Directive: Reproduce all the lines exactly as they stand, apart from the pictures.

Data provided:
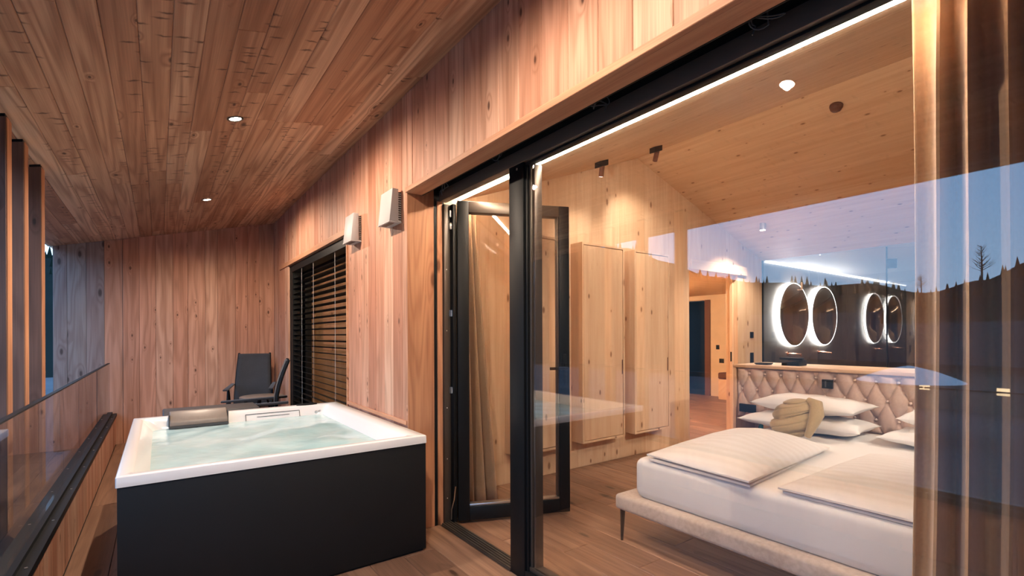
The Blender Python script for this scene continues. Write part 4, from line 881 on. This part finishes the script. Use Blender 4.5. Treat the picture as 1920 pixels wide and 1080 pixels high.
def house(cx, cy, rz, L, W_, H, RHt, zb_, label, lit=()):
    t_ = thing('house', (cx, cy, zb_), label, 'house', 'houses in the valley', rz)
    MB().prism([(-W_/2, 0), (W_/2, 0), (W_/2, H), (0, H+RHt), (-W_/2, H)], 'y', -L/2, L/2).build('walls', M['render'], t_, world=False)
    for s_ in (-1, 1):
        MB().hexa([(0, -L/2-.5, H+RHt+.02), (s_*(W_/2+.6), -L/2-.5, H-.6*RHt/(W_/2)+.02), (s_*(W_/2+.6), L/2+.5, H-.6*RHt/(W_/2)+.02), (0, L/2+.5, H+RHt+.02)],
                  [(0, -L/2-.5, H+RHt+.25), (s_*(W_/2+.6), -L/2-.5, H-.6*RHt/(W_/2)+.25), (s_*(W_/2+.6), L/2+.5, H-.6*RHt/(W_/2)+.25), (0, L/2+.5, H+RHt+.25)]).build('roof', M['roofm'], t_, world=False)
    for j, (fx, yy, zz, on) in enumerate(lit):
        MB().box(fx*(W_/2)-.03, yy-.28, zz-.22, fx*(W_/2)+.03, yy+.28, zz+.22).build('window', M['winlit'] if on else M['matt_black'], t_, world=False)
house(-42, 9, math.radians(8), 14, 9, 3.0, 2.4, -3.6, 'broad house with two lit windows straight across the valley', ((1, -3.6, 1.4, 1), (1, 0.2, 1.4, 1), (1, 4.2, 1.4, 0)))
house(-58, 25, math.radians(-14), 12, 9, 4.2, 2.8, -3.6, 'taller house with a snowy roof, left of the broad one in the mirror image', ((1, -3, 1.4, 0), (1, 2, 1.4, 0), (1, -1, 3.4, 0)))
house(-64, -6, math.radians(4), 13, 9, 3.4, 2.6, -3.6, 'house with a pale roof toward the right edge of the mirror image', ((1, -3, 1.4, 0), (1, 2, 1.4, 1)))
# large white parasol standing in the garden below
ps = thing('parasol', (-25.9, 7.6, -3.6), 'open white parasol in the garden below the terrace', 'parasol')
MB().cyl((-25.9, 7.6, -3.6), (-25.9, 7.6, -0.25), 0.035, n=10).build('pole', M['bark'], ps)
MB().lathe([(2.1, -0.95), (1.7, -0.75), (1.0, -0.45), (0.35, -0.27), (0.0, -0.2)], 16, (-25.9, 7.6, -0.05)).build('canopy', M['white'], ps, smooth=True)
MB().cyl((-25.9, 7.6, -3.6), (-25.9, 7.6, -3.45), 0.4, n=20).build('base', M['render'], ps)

Response:
The Blender Python script for this scene continues. Write part 4, from line 881 on. This part finishes the script. Use Blender 4.5. Treat the picture as 1920 pixels wide and 1080 pixels high.
def house(cx, cy, rz, L, W_, H, RHt, zb_, label, lit=()):
    t_ = thing('house', (cx, cy, zb_), label, 'house', 'houses in the valley', rz)
    MB().prism([(-W_/2, 0), (W_/2, 0), (W_/2, H), (0, H+RHt), (-W_/2, H)], 'y', -L/2, L/2).build('walls', M['render'], t_, world=False)
    for s_ in (-1, 1):
        MB().hexa([(0, -L/2-.5, H+RHt+.02), (s_*(W_/2+.6), -L/2-.5, H-.6*RHt/(W_/2)+.02), (s_*(W_/2+.6), L/2+.5, H-.6*RHt/(W_/2)+.02), (0, L/2+.5, H+RHt+.02)],
                  [(0, -L/2-.5, H+RHt+.25), (s_*(W_/2+.6), -L/2-.5, H-.6*RHt/(W_/2)+.25), (s_*(W_/2+.6), L/2+.5, H-.6*RHt/(W_/2)+.25), (0, L/2+.5, H+RHt+.25)]).build('roof', M['roofm'], t_, world=False)
    for j, (fx, yy, zz, on) in enumerate(lit):
        MB().box(fx*(W_/2)-.03, yy-.28, zz-.22, fx*(W_/2)+.03, yy+.28, zz+.22).build('window', M['winlit'] if on else M['matt_black'], t_, world=False)
house(-42, 9, math.radians(8), 14, 9, 3.0, 2.4, -3.6, 'broad house with two lit windows straight across the valley', ((1, -3.6, 1.4, 1), (1, 0.2, 1.4, 1), (1, 4.2, 1.4, 0)))
house(-58, 25, math.radians(-14), 12, 9, 4.2, 2.8, -3.6, 'taller house with a snowy roof, left of the broad one in the mirror image', ((1, -3, 1.4, 0), (1, 2, 1.4, 0), (1, -1, 3.4, 0)))
house(-64, -6, math.radians(4), 13, 9, 3.4, 2.6, -3.6, 'house with a pale roof toward the right edge of the mirror image', ((1, -3, 1.4, 0), (1, 2, 1.4, 1)))
# large white parasol standing in the garden below
ps = thing('parasol', (-25.9, 7.6, -3.6), 'open white parasol in the garden below the terrace', 'parasol')
MB().cyl((-25.9, 7.6, -3.6), (-25.9, 7.6, -0.25), 0.035, n=10).build('pole', M['bark'], ps)
MB().lathe([(2.1, -0.95), (1.7, -0.75), (1.0, -0.45), (0.35, -0.27), (0.0, -0.2)], 16, (-25.9, 7.6, -0.05)).build('canopy', M['white'], ps, smooth=True)
MB().cyl((-25.9, 7.6, -3.6), (-25.9, 7.6, -3.45), 0.4, n=20).build('base', M['render'], ps)